Every tourist loves sunny Cape Town and its mountain. But Table Mountain also casts an ominous shadow on the Cape and the people who live there, creating an ideal place for sinister characters to play hide-and-seek. And in these three crime novels, set in Cape Town and the surrounding areas, there are numerous characters from the rest of the world, all with nasty agendas.
Dark issues, such as human trafficking, woman and child abuse, prostitution, gang initiations and perlemoen poaching are touched upon in the thrillers. Unfortunately these are not the creations of the authors’ lively imaginations, but very real issues that the region is struggling with under the veneer of its tourist attractions.
Coldsleep Lullaby (Zebra Press), which earned lawyer Andrew Brown a nomination for this year’s Sunday Times Fiction Prize, paints two story-lines, one set in present-day Stellenbosch and the other in the time of governor Simon van der Stel. In his chilling depiction of the cheerful student town, Brown asks whether there is a dual justice system, one set of rules for marginalised illegal immigrants and another for the professors. In linking the two storylines, he even takes a jab at the racial purity of some of the town’s right-wingers.
The author’s beautiful prose sometimes undermines the dark setting of the story.
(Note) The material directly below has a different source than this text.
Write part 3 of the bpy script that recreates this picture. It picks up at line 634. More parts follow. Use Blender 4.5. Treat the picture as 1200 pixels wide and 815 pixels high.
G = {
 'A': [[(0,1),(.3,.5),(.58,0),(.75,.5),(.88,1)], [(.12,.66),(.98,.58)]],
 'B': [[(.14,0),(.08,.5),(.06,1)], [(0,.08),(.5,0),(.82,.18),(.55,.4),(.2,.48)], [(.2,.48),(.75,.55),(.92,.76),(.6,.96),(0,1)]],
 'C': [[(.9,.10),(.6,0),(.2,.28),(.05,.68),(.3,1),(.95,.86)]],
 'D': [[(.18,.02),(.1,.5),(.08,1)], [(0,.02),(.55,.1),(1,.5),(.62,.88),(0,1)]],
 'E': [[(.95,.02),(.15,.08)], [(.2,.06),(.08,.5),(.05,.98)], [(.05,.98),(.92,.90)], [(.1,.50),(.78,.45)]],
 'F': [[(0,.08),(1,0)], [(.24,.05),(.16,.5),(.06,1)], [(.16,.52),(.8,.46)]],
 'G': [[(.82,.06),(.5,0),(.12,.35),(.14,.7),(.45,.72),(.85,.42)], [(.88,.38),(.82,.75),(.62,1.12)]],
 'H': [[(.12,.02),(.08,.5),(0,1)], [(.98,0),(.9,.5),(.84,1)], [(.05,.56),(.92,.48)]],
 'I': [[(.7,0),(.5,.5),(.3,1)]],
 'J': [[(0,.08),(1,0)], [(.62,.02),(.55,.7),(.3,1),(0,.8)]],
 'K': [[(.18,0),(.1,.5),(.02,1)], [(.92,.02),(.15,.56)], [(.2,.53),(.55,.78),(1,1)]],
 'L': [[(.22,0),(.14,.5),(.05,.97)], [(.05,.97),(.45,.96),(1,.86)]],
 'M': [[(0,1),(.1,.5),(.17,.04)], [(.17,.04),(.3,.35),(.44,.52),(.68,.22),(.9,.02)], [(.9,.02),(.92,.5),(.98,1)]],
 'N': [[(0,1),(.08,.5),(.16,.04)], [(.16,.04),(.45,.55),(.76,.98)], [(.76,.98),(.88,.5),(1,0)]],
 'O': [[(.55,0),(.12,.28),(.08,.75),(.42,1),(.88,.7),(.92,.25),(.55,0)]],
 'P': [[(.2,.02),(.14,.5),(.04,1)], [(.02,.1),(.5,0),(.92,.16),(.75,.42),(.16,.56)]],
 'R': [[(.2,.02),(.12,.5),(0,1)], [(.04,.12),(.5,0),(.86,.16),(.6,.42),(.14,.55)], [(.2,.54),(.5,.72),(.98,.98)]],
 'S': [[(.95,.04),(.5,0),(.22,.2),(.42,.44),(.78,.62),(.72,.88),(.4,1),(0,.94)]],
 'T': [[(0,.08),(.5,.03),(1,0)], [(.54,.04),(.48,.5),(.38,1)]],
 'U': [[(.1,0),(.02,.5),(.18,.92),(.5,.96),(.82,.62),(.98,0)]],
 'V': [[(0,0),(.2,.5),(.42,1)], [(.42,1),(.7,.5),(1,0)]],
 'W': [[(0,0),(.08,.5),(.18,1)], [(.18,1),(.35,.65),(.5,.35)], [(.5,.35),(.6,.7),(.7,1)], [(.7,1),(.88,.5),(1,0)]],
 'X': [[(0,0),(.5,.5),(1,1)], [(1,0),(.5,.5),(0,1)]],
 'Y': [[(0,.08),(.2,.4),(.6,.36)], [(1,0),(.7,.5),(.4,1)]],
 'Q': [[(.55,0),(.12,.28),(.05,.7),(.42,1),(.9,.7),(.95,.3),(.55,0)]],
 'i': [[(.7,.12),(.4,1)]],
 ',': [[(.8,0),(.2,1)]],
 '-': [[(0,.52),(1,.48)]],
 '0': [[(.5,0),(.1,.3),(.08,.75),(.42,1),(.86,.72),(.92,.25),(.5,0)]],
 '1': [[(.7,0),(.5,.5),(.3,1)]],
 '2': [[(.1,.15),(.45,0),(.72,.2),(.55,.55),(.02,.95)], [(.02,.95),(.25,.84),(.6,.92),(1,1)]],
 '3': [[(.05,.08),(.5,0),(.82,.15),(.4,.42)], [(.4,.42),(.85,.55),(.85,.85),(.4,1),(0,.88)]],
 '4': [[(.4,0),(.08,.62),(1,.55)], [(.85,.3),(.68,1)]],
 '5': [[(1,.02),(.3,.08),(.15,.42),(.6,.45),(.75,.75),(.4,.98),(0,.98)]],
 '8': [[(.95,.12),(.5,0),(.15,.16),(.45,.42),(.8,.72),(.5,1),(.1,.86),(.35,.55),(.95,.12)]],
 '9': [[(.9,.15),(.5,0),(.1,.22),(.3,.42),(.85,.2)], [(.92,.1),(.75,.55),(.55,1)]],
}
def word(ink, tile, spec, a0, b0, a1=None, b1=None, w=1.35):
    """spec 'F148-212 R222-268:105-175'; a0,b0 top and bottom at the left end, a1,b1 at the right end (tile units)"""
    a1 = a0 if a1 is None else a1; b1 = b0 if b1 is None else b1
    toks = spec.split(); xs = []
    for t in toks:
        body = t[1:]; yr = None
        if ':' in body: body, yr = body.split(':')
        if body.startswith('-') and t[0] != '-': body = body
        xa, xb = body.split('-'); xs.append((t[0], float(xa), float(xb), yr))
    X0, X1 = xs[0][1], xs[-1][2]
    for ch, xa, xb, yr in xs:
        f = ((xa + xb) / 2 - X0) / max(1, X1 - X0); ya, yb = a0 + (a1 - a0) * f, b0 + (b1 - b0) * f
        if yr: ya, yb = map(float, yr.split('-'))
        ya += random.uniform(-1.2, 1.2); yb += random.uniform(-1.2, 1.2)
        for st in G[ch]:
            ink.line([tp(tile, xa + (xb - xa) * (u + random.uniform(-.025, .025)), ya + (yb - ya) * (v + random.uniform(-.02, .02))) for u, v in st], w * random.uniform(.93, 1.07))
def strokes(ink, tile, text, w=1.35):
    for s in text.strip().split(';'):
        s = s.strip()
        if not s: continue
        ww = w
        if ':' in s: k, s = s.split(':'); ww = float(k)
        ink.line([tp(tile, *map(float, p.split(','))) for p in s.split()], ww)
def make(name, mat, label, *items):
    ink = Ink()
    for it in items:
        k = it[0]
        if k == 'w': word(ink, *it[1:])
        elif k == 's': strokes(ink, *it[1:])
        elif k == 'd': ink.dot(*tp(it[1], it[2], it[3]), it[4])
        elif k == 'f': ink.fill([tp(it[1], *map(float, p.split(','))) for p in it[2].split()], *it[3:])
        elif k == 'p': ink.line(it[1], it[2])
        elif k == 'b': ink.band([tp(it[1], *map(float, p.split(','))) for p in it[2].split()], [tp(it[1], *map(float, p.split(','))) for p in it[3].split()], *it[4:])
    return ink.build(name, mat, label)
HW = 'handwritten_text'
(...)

Its sudden climax wakes you from the slumber that Brown’s lullaby-like prose has induced. While everything is abruptly explained, the book still leaves you with your own set of questions to mull over.
Mike Nicol and Joanne Hichens’s Out to Score (Umuzi) is more frenzied. From the start it is clear that there is no place for angels in this story. The good guys have good hearts, but they have their own rules, which might not appeal to everyone’s morality.
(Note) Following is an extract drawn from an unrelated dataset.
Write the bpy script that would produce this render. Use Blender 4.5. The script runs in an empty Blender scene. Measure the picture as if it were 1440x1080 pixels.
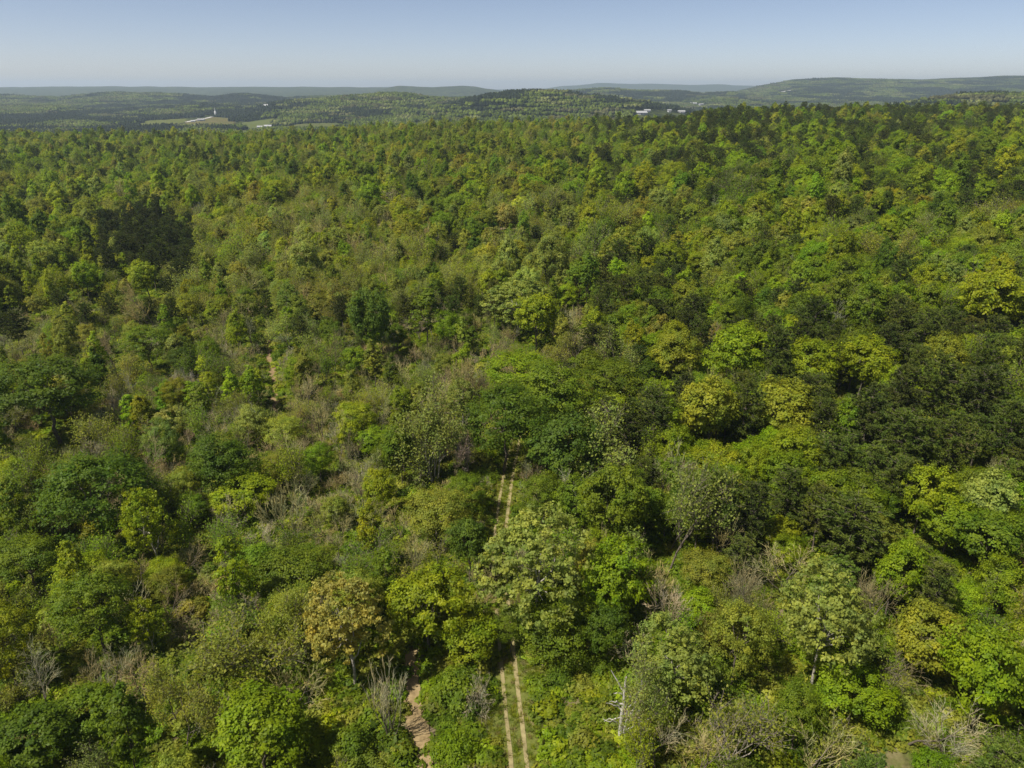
import bpy, math, random
import numpy as np

SC = bpy.context.scene
COL = SC.collection
R = math.radians

# ------------------------------------------------------------------ camera
CAMZ, PITCH, FPX = 70.0, R(22.7), 998.0          # drone height, downward pitch, focal length in 1440-px photo pixels
cam = bpy.data.cameras.new("camera")
cam.sensor_width = 36.0
cam.lens = 36.0 * FPX / 1440.0
cam.clip_start, cam.clip_end = 1.0, 60000.0
camo = bpy.data.objects.new("camera", cam)
camo.location = (0, 0, CAMZ)
camo.rotation_euler = (R(90) - PITCH, 0, 0)
COL.objects.link(camo)
SC.camera = camo

# ------------------------------------------------------------------ sky, sun, exposure
SUN_EL = R(57)
SUN_AZ = math.atan2(-0.82, -0.48)                # clockwise from +Y: the sun stands to the left, a little behind the camera
w = bpy.data.worlds.new("World"); SC.world = w
w.use_nodes = True
nt = w.node_tree
bg = nt.nodes["Background"]
sky = nt.nodes.new("ShaderNodeTexSky")
sky.sky_type = 'NISHITA'; sky.sun_disc = False
sky.sun_elevation = SUN_EL; sky.sun_rotation = SUN_AZ
sky.altitude = 200; sky.air_density = 0.5; sky.dust_density = 0.7; sky.ozone_density = 5.5
wb = nt.nodes.new("ShaderNodeMix"); wb.data_type = 'RGBA'; wb.blend_type = 'MULTIPLY'   # the photograph's white balance
wb.inputs[0].default_value = 1.0; wb.inputs[7].default_value = (1.38, 1.05, 0.83, 1)
nt.links.new(sky.outputs[0], wb.inputs[6]); nt.links.new(wb.outputs[2], bg.inputs[0])
bg.inputs[1].default_value = 0.098
sl = bpy.data.lights.new("sun", 'SUN'); sl.energy = 4.4; sl.angle = R(0.53); sl.color = (1.0, 0.95, 0.86)
so = bpy.data.objects.new("sun", sl); COL.objects.link(so)
so.rotation_euler = (R(90) - SUN_EL, 0, math.pi - SUN_AZ)
SC.view_settings.view_transform = 'Standard'
SC.view_settings.look = 'None'
SC.view_settings.exposure = 0.58
SC.view_settings.gamma = 1.0
SC.view_settings.use_curve_mapping = False
SC.cycles.max_bounces = 6
SC.cycles.diffuse_bounces = 4
SC.cycles.glossy_bounces = 1
SC.cycles.transmission_bounces = 2
SC.cycles.volume_bounces = 1
SC.cycles.transparent_max_bounces = 4
SC.cycles.use_denoising = True
SC.cycles.denoising_prefilter = 'NONE'

# ------------------------------------------------------------------ small helpers
TANP, COSP, SINP = math.tan(PITCH), math.cos(PITCH), math.sin(PITCH)

def tv(v):                                        # slope z/y (seen from the camera) of photo row v
    a = (540.0 - np.asarray(v, float)) / FPX
    return (a - TANP) / (1 + a * TANP)

def project(x, y, z):
    dz = np.asarray(z, float) - CAMZ
    d = y * COSP - dz * SINP
    return 720 + FPX * x / d, 540 - FPX * (y * SINP + dz * COSP) / d, d

def sstep(a, b, x):
    t = np.clip((x - a) / (b - a), 0, 1)
    return t * t * (3 - 2 * t)

def hash2(ix, iy, seed):
    n = (ix.astype(np.int64) * 374761393 + iy.astype(np.int64) * 668265263 + seed * 144269504) & 0x7fffffff
    n = ((n ^ (n >> 13)) * 1274126177) & 0x7fffffff
    n = n ^ (n >> 16)
    return (n & 0xffff) / 65535.0

def vnoise(x, y, cell, seed=0):                   # smooth value noise 0..1
    x = np.asarray(x, float) / cell; y = np.asarray(y, float) / cell
    ix, iy = np.floor(x), np.floor(y)
    fx, fy = x - ix, y - iy
    fx, fy = fx * fx * (3 - 2 * fx), fy * fy * (3 - 2 * fy)
    a, b = hash2(ix, iy, seed), hash2(ix + 1, iy, seed)
    c, d = hash2(ix, iy + 1, seed), hash2(ix + 1, iy + 1, seed)
    return (a * (1 - fx) + b * fx) * (1 - fy) + (c * (1 - fx) + d * fx) * fy

# ------------------------------------------------------------------ the lie of the land
VALLEY = -40.0
BROW_Y = 820.0
BROW_U = np.array([-600, 0, 100, 200, 300, 460, 540, 640, 720, 840, 905, 960, 990, 1060, 1250, 1440, 2000.])
BROW_V = np.array([184, 182, 184, 184, 184, 179, 172, 168, 165, 164, 168, 163, 152, 148, 146, 146, 146.])
RIDGES = [  # y of the crest, front and back width, crest rows at photo columns, height of the wood on it
    (3300, 700, 900, [-400, -50, 60, 140, 200, 290, 360, 430, 560], [160, 150, 148, 156, 152, 146, 153, 158, 175], 9),
    (4600, 900, 900, [-400, 0, 80, 150, 240, 300, 340, 400, 470, 560, 640], [136, 133, 137, 130, 131, 136, 131, 137, 134, 137, 150], 9),
    (3100, 700, 900, [320, 370, 400, 460, 500, 545, 575, 600, 640, 700, 780], [160, 147, 141, 137, 133, 130, 131, 135, 137, 138, 160], 10),
    (2500, 520, 600, [560, 610, 640, 665, 690, 715, 745, 765, 790, 810, 835, 880, 940, 980, 1010], [168, 150, 144, 138, 132, 128, 126, 125, 127, 131, 134, 138, 148, 158, 168], 10),
    (2150, 420, 500, [1230, 1270, 1300, 1330, 1360, 1385, 1410, 1440, 1520, 1800], [160, 147, 142, 136, 131, 129, 130, 132, 133, 136], 10),
    (9500, 2500, 2500, [-900, -200, 0, 130, 300, 450, 540, 565, 600], [124, 123.5, 123, 122, 122.5, 122, 123.5, 126, 140], 0),
    (7800, 1000, 1200, [490, 515, 545, 560, 580, 610, 650, 668, 685, 720, 760], [140, 131, 124, 121.5, 121, 122, 120.5, 121.5, 125, 129, 140], 0),
    (14000, 1500, 2000, [480, 520, 600, 640, 700, 770, 790, 810, 840, 880, 930, 1000, 1060, 1150], [126, 122.5, 123, 122, 126, 124, 121, 120, 117, 117.5, 118.5, 119, 121, 126], 0),
    (7400, 2600, 2500, [1000, 1045, 1075, 1110, 1140, 1165, 1200, 1240, 1290, 1310, 1350, 1400, 1440, 1700], [138, 126, 119, 113, 110, 109, 110, 110.5, 112.5, 111.5, 110, 107.5, 107, 105], 0),
    (5200, 900, 1000, [740, 790, 830, 855, 900, 960, 990, 1030, 1080, 1150], [140, 128, 125, 124, 127, 127.5, 131, 130, 136, 150], 7),
    (4200, 500, 600, [920, 980, 1005, 1030, 1060, 1100, 1180, 1260], [160, 146, 139, 137, 141, 147, 150, 165], 8),
]

def ground_z(x, y):
    x = np.asarray(x, float); y = np.asarray(y, float)
    yc = np.maximum(y, 30.0)
    u = 720 + (FPX / COSP) * x / np.maximum(yc, 120.0)
    brow = CAMZ + BROW_Y * tv(np.interp(u, BROW_U, BROW_V)) - 21.0
    near = brow * np.clip((yc - 40) / (BROW_Y - 40), 0, 1.02) ** 1.15
    near = near + 6.0 * sstep(30, 170, x) * sstep(0, 90, yc) * (1 - sstep(400, 800, yc))
    near = near + (vnoise(x, y, 55, 3) - 0.5) * 3.0 * sstep(90, 250, yc)
    near = near + (vnoise(x, y, 140, 4) - 0.5) * 7.0 * sstep(200, 420, yc) * (1 - sstep(640, 800, yc))
    base = VALLEY + 0 * y + (vnoise(x, y, 420, 7) - 0.5) * 10 * sstep(1300, 2000, yc)
    k = sstep(BROW_Y, 1500, yc)
    z = near * (1 - k) + base * k
    z = np.where(y < 30, near * sstep(-2500, 30, y) , z)
    for (Y0, wf, wb, us, vs, th) in RIDGES:
        crest = CAMZ + Y0 * tv(np.interp(u, us, vs)) - th
        crest = crest + (vnoise(x, y, Y0 * 0.03, 11) - 0.5) * Y0 * 0.002
        inside = sstep(us[0], us[0] + 40, u) * (1 - sstep(us[-1] - 40, us[-1], u))
        q = np.where(yc < Y0, (Y0 - yc) / wf, (yc - Y0) / wb)
        bump = np.exp(-1.3 * q * q) * (q < 2.2) * inside
        # spurs and gullies on the flanks
        bump = bump * (1 - 0.25 * np.clip(q, 0, 1) * vnoise(x, y, Y0 * 0.06, 21))
        z = np.where(yc > 1200, np.maximum(z, base + (crest - base) * bump), z)
    return z

_T = np.geomspace(25, 30000, 1500)
def at(u, v):                                     # the point of the land under photo pixel (u, v)
    t = float(tv(v))
    k = (COSP - t * SINP) / FPX * (u - 720)       # x per unit of y
    zz = CAMZ + t * _T - ground_z(k * _T, _T)
    i = int(np.argmax(zz < 0)) if (zz < 0).any() else len(_T) - 1
    a, b = _T[max(i - 1, 0)], _T[i]
    for _ in range(20):
        m = 0.5 * (a + b)
        if CAMZ + t * m - float(ground_z(k * m, m)) < 0: b = m
        else: a = m
    return np.array([k * b, b, float(ground_z(k * b, b))])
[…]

Mullett, the main protagonist, deals drugs through contacts he blackmailed out of a suspect when he was still part of the police force. His PI partner has alcohol-dredged dreams of revenge starring a gangster with studs in his teeth.
There are lots of side stories; sometimes it is difficult to decide what the main thread is. Is it the Chinese triads’ bid to dominate the perlemoen trade, the characters constantly haggling to get one over the other, or the plight of street children being hunted like animals?
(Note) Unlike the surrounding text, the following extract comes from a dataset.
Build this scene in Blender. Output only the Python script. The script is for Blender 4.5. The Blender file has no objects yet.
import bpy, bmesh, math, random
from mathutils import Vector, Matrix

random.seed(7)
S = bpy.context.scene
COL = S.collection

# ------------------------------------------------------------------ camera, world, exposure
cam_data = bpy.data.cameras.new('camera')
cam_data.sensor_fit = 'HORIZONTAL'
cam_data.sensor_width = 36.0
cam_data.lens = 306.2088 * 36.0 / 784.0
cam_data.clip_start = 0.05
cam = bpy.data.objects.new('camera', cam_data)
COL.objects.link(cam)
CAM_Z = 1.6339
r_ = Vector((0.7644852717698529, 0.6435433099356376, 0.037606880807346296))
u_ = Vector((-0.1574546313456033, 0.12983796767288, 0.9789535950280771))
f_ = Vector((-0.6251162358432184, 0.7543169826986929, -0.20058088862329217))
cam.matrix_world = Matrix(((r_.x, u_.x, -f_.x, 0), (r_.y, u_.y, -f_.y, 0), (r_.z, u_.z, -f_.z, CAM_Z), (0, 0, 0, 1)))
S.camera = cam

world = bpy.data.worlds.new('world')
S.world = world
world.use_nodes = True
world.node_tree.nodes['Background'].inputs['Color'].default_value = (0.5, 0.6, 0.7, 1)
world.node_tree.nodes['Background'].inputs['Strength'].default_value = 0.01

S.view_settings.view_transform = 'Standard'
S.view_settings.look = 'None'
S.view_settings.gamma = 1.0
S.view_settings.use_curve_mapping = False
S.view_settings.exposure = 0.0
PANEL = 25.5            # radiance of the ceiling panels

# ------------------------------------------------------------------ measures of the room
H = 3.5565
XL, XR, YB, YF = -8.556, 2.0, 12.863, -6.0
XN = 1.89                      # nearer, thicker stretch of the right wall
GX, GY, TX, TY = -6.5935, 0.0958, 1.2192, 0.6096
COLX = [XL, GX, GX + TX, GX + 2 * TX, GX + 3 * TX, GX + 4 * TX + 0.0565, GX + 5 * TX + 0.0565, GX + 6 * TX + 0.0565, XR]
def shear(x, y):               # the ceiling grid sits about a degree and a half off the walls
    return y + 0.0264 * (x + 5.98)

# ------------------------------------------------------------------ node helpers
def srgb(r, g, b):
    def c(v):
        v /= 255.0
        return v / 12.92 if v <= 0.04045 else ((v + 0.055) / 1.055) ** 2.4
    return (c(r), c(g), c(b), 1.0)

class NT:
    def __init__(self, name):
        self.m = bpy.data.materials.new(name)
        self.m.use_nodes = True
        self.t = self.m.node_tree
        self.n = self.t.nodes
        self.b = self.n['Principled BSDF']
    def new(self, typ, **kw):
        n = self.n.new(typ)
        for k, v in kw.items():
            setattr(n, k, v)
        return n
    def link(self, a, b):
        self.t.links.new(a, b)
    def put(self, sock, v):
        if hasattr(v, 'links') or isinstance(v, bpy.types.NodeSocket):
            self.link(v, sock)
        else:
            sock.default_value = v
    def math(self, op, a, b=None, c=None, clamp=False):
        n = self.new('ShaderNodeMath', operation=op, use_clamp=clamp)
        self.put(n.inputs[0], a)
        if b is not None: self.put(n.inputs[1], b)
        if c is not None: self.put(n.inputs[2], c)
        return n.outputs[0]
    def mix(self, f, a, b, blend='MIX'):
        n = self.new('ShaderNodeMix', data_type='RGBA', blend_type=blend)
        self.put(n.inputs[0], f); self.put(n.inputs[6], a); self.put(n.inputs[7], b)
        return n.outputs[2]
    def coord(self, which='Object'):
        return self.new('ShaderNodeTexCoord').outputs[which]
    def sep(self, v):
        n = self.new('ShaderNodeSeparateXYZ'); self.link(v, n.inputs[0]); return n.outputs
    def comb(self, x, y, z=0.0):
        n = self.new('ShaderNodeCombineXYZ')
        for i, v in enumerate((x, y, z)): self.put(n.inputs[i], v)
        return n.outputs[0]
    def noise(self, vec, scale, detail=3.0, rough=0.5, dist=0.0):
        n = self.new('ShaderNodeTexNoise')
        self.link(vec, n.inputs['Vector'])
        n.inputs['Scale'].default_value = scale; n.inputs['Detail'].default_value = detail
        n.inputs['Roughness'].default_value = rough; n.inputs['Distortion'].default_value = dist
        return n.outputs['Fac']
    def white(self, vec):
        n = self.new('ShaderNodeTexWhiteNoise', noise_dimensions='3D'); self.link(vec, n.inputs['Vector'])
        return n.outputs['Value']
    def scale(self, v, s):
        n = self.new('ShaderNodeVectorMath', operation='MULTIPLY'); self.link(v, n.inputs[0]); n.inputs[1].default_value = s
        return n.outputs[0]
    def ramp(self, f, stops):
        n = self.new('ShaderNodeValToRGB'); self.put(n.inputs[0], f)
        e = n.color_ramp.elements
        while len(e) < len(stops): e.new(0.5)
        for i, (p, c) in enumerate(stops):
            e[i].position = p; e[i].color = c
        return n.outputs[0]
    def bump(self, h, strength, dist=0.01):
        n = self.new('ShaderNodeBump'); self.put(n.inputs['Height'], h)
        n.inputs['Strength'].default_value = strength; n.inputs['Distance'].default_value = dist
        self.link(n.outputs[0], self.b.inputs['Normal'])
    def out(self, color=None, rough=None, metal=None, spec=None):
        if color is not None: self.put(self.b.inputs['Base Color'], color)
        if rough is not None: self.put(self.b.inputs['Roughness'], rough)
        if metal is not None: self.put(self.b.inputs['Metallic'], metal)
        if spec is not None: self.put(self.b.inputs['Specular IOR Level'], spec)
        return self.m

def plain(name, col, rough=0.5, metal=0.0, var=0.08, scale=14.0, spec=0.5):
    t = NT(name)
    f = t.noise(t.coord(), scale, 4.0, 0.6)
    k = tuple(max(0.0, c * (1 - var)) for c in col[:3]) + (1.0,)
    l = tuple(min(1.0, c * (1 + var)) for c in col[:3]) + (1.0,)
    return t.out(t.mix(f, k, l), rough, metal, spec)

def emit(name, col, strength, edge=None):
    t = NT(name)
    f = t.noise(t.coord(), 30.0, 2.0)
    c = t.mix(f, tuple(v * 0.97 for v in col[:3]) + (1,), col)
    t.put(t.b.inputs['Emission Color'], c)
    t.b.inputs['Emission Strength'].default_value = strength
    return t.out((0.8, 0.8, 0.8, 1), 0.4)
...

After building up tension, the ending is a bit flat and actually leaves one wondering if the antagonist was one of the bad guys at all.
While Out to Score only briefly touches on serial killings, the main theme of Margie Orford’s Like Clockwork (Oshun) is the serial killing of young girls. The cover touts the book as a Clare Hart novel, suggesting either that there have been earlier thrillers (there haven’t) or that this might be the first in a series featuring Hart, a psychologist/documentary maker.
Hart has certainly got a full plate to finish each day. When she is not interviewing prostitutes for a documentary on human trafficking or researching dangerous gang leaders, she helps the police as profiler in serial killer cases. Alongside that, she battles the scars of her own past, including making peace with her disturbed twin, who was gang raped when she was a teenager.
Although her main character’s busy schedule sometimes leaves you gasping in disbelief, Orford has spun a well thought out tale that ties up all its knots in the end. Seasoned thriller readers might sniff out the killer long before Orford is prepared to let the cat out of the bag, but her book is more than a whodunnit. Between the cat-and-mouse games, she cleverly depicts a world where women are nothing more than sexual objects. Orford brings this startling real world home to the reader, who has no inkling of what happens in the murky world of prostitution and gang rituals.
When Hart traces the scars of her sister, a gang initiation victim, you know that there are real sisters out there crying for their siblings.
There are other realities in Out to Score, such as dagga-smoking ex-policemen who try to make a living as PIs because they can no longer handle the police service; and perlemoen smuggling, which is widespread in the Western Cape. Brilliant cops who lose their minds because of the naked violence they deal with every day are present in Coldsleep Lullaby, as are fathers who sleep with their daughters.
These three novels paint a sinister world of gangs with little humanity, out only to make a quick buck and drive fear into the people they rule over. In addition, Coldsleep Lullaby and Like Clockwork delve into the world of refugees in Cape Town, where they have to fight tooth and nail to survive. In all, the flip side of the fairest Cape.